With the help from the Tolstoy Foundation, five families continued their migration up to a small piece of land just outside of Anchor Point, Alaska on the Kenai Peninsula. They lived in tents the first few months, while everyone pitched in to build the first few homes and buildings. In the beginning, the  community tried a subsistence lifestyle and harvested their own vegetables. There was also a gate to the community that reinforced the self-isolation they were seeking. These five Russian families that moved to the Kenai Peninsula lived in tents while they built their geographically-isolated community of Nikolaevsk between 1968 and 1970. Today, Nikolaevsk remains a small village in Alaska of about 350 people.

* * * * * * * * * * * * * * * * * * * *

When we got to the Russian church, we saw the old church and also saw they were building a new church. I will first show you pictures of the old Church of Saint Nicholas in Nikolaevsk.



This is the Russian Orthodox Old-Rite Church of St. Nicholas The Wonderworker (the church and community was established in 1968).






The picture below tells all about the church (if you can read Russian that is).

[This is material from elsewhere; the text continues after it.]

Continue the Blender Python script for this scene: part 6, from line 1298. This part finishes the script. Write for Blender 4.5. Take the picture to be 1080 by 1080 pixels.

Below is the new Church of Saint Nicholas that they are building.


Below is one of the gold domes that they still need to add to the new church.


The grave below is one of their founding members of the community of Nikolaevsk, the Rev. Kondraty Sozontovich Fefelov who died in 2008.




Leaving the Russian village of Nikolaevsk, we drove on until we found a spot to hopefully get close to Kachemak Bay. We followed the road, but it ended up at a dead end and a private residence with no view of the bay.


Later down the road, we did find a turnout to get a view of the Kachemak Bay and the mountains.


The Welcome Sign to Homer is shown below.



The Driftwood Inn pictured below is a charming historic inn located in the old-town area of Homer near the beach.


The pictures below of are Bishop's Beach in Homer, Alaska along a 1-1/4 mile-long peninsula that juts into Kachemak Bay. This bay is the most popular beachfront destination for locals and tourists alike. The Kachemak Bay skyline boasts views of striking blue water, flourishing trees and greenery, as well as mountain ranges.






We drove along the Spit again today taking in the views.


We went by the Homer Ferry Terminal.


And by the Salty Dawg Saloon.




And past the Port of Homer Deep Water Dock.





We then decided to drive up Skyline Drive and take in the views.


From Skyline Drive we could see the entire length of Homer Spit. It was the most spectacular 180 degree panoramic view of the Kachemak Bay with sea, mountains and sky.  







Before getting all the way down Skyline Drive, we saw a couple of sandhill cranes standing in the front yard of a residence. Sandhill cranes are large birds that live in open habitats and they mate for life, so you will usually see two together.



We drove back down into Homer and went to find someplace to eat an early dinner. We ended up eating at the Duncan House Dinner, located at 128 E. Pioneer Avenue. 




Mel had a Duncan Burger with all the toppings and fries, while I had a chicken strip basket with fries.


After that we stopped at Grace Ridge Brewing so Mel could sample their craft beer.





After that we headed back to the campground in Ninilchik and relaxed for the rest of the evening.

We have seen wildlife galore and how to continue seeing a lot!

Shirley & Mel

1 comment:

  1. Wow. Seeing the bears churches mountains etc has been so interesting. Which part did I enjoy most so far? ALL OF IT!! WOW it had been so enjoyable going on this journey. Take care. Can't wait to read next.